* Your task *
Reproduce, word for word, every line from the first one down to the line containing "R_ = math.radians", and nothing else.

* Dataset excerpts *

[start]

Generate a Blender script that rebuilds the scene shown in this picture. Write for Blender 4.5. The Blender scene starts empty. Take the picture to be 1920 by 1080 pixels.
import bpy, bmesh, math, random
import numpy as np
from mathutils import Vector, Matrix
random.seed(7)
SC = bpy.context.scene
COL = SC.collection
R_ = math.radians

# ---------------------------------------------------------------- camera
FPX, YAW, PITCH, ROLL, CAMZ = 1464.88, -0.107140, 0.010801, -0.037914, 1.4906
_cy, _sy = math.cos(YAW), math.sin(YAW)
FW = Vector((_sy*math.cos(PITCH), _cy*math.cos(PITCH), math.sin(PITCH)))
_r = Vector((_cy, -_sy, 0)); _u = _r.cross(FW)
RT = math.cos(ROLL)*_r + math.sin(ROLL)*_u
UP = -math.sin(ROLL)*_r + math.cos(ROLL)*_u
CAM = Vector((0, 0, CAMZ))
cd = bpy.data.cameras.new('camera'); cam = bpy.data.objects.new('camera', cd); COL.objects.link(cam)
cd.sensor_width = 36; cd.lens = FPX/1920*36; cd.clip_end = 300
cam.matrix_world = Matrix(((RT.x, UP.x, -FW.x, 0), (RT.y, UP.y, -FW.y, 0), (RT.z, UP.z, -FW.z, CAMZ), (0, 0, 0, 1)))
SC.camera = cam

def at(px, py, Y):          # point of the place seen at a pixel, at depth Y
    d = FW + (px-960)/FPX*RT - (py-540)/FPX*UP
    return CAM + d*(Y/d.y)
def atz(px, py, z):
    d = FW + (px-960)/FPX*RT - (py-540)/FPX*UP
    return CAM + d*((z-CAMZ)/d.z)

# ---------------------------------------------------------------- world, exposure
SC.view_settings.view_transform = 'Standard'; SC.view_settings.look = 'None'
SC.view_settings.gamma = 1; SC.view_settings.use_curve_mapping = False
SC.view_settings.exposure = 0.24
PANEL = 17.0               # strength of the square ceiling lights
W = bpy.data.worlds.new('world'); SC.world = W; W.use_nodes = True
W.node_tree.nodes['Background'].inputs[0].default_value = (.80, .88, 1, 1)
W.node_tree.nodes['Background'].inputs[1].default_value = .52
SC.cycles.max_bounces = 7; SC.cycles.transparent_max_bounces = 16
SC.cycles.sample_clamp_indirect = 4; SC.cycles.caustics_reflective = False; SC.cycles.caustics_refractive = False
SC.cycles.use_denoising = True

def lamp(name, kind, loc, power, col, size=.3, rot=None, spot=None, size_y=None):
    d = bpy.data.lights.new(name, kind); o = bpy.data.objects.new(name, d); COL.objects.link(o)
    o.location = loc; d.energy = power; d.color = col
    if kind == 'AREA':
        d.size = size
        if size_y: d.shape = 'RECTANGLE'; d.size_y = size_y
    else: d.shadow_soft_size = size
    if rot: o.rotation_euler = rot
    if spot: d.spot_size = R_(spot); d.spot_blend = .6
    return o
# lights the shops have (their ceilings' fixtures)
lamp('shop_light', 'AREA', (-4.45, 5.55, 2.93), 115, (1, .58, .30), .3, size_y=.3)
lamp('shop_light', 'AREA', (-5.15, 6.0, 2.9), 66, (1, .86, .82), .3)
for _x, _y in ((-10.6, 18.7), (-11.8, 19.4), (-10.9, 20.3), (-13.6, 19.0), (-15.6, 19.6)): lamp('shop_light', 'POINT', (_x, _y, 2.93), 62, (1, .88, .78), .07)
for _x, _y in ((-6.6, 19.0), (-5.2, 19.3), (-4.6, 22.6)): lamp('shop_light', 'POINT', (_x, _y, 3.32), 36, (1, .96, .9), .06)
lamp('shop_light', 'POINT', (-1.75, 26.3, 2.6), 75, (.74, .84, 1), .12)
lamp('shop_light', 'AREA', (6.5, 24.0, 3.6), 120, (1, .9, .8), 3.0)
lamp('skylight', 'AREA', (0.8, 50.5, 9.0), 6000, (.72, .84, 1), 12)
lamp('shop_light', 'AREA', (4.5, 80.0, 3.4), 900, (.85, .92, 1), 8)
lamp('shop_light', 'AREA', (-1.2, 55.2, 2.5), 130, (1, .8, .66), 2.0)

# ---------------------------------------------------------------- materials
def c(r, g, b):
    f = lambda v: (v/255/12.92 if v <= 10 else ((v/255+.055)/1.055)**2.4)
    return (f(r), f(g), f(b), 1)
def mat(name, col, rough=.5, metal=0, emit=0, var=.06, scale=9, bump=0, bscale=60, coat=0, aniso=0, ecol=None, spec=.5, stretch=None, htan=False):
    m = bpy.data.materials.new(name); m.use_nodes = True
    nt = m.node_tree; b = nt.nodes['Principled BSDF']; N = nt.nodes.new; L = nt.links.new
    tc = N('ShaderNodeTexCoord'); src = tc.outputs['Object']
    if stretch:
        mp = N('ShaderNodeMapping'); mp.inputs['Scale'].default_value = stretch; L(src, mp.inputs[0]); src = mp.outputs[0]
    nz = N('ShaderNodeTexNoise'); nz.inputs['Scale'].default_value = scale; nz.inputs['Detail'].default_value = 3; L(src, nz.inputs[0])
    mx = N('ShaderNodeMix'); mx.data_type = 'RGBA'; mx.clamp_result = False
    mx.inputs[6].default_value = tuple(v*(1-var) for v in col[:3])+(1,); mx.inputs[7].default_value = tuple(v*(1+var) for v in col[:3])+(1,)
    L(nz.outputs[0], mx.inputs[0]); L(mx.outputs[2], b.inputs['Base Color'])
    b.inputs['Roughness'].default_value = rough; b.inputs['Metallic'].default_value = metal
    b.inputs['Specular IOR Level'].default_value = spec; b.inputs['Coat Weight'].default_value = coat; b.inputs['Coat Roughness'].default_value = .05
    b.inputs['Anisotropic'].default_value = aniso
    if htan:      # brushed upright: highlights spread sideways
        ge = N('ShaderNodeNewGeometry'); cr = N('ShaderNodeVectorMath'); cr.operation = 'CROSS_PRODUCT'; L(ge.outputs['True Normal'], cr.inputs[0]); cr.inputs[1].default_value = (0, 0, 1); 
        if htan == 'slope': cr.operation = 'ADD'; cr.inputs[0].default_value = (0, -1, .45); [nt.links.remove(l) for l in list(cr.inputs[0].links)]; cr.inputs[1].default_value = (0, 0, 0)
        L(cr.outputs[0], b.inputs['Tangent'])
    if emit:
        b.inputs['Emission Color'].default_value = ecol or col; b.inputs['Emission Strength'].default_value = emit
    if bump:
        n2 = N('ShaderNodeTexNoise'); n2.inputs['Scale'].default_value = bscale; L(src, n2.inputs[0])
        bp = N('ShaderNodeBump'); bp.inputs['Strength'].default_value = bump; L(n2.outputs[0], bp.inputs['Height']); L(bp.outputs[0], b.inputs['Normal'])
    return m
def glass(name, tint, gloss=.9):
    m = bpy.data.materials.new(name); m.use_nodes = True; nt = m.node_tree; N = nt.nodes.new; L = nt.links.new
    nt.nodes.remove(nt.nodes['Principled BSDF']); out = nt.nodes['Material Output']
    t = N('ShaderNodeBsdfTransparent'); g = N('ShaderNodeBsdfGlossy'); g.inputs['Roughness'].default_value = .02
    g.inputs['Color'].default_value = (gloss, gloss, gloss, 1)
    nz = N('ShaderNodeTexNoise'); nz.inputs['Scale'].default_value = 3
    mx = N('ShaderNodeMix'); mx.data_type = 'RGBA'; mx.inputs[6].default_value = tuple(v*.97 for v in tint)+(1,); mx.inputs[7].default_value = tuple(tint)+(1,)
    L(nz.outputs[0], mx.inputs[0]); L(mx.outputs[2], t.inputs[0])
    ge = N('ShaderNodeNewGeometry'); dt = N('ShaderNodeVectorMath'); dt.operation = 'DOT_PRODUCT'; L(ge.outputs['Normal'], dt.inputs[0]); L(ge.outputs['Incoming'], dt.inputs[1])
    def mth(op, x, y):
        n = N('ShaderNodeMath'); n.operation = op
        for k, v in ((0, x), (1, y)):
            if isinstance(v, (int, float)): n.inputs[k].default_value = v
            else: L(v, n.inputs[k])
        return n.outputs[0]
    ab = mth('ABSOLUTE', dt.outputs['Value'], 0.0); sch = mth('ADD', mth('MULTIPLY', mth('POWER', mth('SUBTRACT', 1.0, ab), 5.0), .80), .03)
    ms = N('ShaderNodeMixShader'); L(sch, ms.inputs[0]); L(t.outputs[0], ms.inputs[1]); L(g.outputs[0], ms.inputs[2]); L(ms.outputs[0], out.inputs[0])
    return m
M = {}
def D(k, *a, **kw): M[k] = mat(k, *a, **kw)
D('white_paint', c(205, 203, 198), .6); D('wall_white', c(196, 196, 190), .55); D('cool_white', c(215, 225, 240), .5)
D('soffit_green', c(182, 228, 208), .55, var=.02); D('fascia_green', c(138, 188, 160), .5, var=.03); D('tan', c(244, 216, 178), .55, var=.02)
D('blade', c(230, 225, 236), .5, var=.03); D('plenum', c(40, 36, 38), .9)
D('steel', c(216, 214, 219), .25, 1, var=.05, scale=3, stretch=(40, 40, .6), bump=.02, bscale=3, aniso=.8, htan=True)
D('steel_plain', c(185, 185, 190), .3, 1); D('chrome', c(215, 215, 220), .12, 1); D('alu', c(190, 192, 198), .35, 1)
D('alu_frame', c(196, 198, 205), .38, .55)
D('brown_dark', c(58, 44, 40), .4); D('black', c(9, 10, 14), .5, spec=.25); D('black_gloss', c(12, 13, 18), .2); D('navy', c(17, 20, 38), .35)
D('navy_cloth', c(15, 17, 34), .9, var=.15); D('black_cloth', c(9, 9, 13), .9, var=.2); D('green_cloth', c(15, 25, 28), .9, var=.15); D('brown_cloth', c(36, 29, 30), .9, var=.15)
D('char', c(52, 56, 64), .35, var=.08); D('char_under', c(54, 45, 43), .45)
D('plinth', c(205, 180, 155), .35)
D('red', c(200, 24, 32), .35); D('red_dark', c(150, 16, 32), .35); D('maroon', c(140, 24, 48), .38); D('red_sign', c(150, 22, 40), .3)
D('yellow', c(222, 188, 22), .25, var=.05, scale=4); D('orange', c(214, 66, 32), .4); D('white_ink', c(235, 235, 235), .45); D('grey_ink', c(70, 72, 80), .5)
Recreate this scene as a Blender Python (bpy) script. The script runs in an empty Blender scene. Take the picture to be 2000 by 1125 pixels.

[end]

* Solution *
Generate a Blender script that rebuilds the scene shown in this picture. Write for Blender 4.5. The Blender scene starts empty. Take the picture to be 1920 by 1080 pixels.
import bpy, bmesh, math, random
import numpy as np
from mathutils import Vector, Matrix
random.seed(7)
SC = bpy.context.scene
COL = SC.collection
R_ = math.radians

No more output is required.